Soong served as the director-general of the Government Information Office from 1979 to1984, when he was appointed as director of the Chinese Nationalist Party’s (KMT) Culture and Communication Work Committee. He banned at least 47 pro-democracy publications or had their publishers closed down. In the aftermath of a pro-democracy demonstration on Dec. 10, 1979, which resulted in scores of arrests in what later came to be known as the Formosa Magazine incident, Soong called the demonstrators “rioters” conspiring to “deliberately manufacture causeless commotion,” and accused foreign media outlets of “yellow journalism,” saying that they disparaged the KMT out of prejudice and published distorted reports.
In 1981, after Chen Wen-chen (陳文成), a professor at Carnegie Mellon University who had been financially supporting the then-burgeoning democratic movement and was visiting Taiwan, died mysteriously. The Associated Press reporter Tina Chou (周清月) quoted Chen’s father as saying that two Americans who came to Taiwan to investigate the case “performed an autopsy” on him.
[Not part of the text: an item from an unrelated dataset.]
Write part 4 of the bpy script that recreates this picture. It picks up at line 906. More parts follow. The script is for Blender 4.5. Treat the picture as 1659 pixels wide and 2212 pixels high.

Soong insisted the phrase be changed to “viewed” in order to protect the “nation’s autonomy and jurisdiction.” Chou resisted and was stripped of her press credentials.
A volunteer at the Chen Wen-chen Memorial Foundation took to Facebook after the second debate, asking young people to imagine former premier Jiang Yi-huah (江宜樺) — who is known for the “324 violent eviction” of protestors staging a sit-in at the Executive Yuan compound during the 2014 Sunflower movement — 30 years from now, saying how he in 2014, stopped China’s encroachment on Taiwan via the cross-strait service trade agreement.
“Soong is playing that disgusting role now,” he said.
While Soong tries to appeal to the younger generation with his “non-blue, non-green, middle-way” stance, he is also cashing in on the nation’s poor memory of its past, or worse, its indifference to historical justice.